In Praise of Shadows (1933) by the Japanese author, Tanizaki, is a lament of living with modern artificial illumination, of missing deep shadow and the profound experience of being a being in half-light. In bright light everything becomes homogenized, corporate, and possesses a ubiquitous sameness (political passivity). Tanizaki proposes how natural light and deep shadow liven the senses; the dark recesses don’t contain monsters but the benign presence of ancestors. Allowing dark corners allows one to reflect on the mysteries of the world, so the stark eradication of darkness is an eradication of deep (lateral) thought.
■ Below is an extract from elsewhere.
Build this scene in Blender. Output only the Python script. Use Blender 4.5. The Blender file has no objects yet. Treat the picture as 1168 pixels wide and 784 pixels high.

In this respect natural light and shadow facilitate a ‘wandering mind’. Tanizaki points out that we are often critical in the West of flitting from one thing to another and that logical sequence and linear thought are seen as the only way to acquire true meaning.
Our projects echo Tanizaki’s sentiments. The collaboration works to foster complex and flexible interpretations and experiences. Through our work we traverse rhetorical devices and tropes, materialities, technologies, modes of production and strategic interventions. We struggle to assimilate our work and our perception of the world into a manageable whole, and this is precisley its point. In this sense we tacitly suggest or invoke a realm within which doubt, reticence and inconclusiveness may be privileged over certain forms of knowledge; a critical sentiment which lies at the centre of all of our work.
Our most recent project, “The Stag and Hound” at PSL prioritised a sense of ‘drift’ from one approach or position to the next, manifested in the work through unruly ‘groupings’ and conflations of ideas and objects.The Stag and Hound was a call for an adjustment in a continuous way of being that is able to manifest itself visually, technically, materially, emotionally and ultimately artistically. In this sense a wandering mind possesses its own sense of depth, its own sense of putting things together to make a heterogenic space in the world.